■ **DATA SECTION**
========================================

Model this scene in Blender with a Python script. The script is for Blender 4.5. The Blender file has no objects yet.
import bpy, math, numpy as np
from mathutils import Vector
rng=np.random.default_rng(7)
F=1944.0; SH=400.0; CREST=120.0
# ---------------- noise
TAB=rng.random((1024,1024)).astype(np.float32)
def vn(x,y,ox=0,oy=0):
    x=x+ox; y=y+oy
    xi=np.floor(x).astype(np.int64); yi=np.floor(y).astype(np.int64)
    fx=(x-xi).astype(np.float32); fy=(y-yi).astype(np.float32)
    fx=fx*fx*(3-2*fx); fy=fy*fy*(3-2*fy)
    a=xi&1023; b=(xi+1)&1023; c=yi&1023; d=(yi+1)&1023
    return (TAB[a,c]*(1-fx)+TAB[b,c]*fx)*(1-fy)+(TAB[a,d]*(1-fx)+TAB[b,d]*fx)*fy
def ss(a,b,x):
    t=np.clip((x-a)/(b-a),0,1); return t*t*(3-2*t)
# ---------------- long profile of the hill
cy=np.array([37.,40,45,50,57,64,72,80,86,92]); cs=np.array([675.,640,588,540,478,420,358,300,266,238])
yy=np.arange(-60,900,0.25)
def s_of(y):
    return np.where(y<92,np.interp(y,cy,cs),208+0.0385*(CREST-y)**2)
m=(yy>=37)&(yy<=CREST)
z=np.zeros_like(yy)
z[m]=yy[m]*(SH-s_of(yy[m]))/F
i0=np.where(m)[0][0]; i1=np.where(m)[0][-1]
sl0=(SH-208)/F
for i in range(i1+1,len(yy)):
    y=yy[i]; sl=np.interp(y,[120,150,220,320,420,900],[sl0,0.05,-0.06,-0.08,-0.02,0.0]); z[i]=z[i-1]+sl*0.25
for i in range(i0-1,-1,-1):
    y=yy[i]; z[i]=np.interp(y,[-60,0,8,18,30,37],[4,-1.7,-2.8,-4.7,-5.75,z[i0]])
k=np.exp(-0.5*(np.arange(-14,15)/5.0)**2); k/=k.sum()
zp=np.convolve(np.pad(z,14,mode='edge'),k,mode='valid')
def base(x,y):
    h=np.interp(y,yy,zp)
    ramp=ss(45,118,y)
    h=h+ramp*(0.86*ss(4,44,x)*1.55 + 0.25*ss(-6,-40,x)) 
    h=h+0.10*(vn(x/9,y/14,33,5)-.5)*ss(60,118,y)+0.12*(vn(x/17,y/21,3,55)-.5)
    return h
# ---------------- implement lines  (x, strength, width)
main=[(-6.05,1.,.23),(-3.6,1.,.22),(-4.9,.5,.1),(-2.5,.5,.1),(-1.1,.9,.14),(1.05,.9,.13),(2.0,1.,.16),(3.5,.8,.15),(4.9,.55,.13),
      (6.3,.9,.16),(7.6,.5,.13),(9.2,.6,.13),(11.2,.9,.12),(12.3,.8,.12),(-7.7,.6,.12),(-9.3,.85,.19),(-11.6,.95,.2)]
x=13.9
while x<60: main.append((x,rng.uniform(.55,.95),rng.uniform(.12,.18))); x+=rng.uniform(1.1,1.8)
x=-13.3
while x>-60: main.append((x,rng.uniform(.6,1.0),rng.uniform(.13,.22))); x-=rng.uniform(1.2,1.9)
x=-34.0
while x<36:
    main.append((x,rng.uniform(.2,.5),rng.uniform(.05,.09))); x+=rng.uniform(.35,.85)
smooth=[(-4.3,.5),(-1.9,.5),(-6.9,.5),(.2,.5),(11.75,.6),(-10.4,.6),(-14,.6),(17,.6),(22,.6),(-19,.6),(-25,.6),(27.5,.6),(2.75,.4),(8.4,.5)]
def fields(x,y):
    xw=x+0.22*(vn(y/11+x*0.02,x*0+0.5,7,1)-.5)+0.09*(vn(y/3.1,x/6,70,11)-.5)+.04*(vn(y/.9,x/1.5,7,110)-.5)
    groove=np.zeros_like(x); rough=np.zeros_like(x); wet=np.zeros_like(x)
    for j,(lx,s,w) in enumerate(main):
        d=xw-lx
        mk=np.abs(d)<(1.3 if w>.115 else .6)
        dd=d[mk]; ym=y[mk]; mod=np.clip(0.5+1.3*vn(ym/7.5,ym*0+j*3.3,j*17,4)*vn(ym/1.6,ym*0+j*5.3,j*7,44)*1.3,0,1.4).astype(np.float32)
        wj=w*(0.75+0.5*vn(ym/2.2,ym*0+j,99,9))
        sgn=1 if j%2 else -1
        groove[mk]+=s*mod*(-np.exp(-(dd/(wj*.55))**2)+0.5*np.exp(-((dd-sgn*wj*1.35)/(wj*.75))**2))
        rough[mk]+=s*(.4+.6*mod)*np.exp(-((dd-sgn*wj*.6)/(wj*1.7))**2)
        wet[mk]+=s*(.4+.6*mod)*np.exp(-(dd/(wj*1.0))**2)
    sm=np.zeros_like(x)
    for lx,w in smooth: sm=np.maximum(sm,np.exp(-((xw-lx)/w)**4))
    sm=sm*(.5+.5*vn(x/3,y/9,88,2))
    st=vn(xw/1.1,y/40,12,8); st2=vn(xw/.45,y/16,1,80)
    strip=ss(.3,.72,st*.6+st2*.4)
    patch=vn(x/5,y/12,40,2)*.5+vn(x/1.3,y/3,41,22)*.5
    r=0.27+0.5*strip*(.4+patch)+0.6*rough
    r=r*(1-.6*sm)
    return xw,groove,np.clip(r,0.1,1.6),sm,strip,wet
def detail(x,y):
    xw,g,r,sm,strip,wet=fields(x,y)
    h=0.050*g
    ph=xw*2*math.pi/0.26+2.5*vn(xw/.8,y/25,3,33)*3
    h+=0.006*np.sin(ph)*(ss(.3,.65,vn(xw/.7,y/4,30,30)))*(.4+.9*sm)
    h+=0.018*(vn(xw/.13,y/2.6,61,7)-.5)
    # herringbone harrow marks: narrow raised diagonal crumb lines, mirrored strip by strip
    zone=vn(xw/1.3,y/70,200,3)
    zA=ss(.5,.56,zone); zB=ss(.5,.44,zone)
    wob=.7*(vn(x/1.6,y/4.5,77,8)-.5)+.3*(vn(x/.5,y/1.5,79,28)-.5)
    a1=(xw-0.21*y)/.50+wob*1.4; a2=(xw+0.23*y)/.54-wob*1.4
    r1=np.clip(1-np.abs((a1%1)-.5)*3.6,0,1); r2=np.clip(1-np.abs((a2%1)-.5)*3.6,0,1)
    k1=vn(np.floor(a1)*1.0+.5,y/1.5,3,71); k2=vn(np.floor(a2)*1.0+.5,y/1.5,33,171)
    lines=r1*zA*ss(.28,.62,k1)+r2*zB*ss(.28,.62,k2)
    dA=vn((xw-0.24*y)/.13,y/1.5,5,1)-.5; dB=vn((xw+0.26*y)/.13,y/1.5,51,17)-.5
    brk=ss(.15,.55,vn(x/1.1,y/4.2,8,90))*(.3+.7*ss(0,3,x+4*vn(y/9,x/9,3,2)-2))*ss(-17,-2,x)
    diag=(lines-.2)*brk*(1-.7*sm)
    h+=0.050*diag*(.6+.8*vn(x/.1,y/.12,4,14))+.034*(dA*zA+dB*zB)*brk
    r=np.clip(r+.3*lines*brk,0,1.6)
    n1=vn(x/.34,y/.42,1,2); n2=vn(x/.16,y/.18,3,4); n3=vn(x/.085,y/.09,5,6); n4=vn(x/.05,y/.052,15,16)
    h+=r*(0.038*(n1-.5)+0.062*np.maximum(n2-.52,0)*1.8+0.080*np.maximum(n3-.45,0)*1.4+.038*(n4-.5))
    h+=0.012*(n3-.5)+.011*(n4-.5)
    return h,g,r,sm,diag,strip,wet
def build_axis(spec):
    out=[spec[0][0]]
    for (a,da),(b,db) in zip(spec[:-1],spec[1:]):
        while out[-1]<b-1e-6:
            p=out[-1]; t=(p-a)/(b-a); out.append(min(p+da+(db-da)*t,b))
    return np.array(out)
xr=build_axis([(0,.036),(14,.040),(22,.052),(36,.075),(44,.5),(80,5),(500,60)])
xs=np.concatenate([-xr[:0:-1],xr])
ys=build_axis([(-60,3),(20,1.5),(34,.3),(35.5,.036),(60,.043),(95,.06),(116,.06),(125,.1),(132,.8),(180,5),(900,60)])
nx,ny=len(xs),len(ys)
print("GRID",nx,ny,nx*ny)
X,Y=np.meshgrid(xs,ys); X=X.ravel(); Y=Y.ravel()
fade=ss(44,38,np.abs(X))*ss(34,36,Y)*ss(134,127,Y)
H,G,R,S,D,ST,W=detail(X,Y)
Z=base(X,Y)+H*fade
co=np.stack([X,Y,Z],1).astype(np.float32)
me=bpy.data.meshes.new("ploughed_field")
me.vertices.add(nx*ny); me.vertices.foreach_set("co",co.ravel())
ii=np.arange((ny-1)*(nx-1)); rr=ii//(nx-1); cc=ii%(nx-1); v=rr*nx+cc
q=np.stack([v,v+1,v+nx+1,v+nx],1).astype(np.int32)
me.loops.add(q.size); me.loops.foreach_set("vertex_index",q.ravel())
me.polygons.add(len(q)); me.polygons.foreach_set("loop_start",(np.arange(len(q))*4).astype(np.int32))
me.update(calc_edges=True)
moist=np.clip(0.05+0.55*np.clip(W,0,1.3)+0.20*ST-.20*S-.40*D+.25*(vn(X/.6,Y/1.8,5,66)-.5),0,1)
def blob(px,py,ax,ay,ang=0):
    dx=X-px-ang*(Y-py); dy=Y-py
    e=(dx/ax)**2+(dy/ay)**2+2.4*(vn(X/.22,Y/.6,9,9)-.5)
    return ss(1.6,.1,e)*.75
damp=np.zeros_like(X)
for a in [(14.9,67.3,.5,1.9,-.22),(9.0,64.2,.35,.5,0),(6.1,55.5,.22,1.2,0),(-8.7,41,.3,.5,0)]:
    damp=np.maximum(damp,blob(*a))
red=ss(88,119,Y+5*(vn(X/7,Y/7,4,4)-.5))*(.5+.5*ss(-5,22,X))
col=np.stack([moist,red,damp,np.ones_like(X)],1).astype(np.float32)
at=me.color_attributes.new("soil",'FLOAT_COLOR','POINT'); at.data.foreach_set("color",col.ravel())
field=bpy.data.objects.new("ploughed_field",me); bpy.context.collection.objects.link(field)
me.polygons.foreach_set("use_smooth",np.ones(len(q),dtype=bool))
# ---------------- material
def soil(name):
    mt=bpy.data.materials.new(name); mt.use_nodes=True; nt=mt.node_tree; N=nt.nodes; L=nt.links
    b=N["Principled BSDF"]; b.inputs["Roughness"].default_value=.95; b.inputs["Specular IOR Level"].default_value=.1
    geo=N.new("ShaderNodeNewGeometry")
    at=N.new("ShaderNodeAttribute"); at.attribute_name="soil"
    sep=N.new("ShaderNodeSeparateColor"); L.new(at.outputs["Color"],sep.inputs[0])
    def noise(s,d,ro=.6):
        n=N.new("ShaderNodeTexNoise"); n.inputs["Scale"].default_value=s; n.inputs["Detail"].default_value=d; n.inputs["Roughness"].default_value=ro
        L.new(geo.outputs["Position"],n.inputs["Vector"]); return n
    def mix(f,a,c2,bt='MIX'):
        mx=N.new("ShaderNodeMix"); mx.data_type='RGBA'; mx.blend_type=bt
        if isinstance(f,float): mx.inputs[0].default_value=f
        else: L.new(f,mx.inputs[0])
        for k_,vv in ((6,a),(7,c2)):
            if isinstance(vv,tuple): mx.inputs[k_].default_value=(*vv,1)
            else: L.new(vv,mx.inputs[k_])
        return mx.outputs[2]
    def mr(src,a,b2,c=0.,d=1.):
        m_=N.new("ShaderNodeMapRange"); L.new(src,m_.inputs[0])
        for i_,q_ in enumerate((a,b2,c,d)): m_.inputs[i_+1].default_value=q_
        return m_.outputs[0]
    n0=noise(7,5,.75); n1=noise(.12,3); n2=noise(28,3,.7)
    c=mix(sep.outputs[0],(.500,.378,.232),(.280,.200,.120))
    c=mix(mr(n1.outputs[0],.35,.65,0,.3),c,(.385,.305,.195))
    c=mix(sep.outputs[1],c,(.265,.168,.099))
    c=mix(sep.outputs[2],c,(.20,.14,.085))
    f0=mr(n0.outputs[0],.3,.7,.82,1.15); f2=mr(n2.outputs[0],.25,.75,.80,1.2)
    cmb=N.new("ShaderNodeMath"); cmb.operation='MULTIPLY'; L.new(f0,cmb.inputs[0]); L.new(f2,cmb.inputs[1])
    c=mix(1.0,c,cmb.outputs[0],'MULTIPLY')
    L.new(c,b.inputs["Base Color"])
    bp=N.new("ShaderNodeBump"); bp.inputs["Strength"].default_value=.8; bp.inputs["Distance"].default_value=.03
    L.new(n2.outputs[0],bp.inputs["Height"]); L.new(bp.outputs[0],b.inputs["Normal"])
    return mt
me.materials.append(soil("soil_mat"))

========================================

■ **WHAT YOU ARE ASKED TO DO**
Your task is to report how many lines of the material include the string "objects". Give the number and no other words.

■ **ANSWER TO THE PROBLEM**
2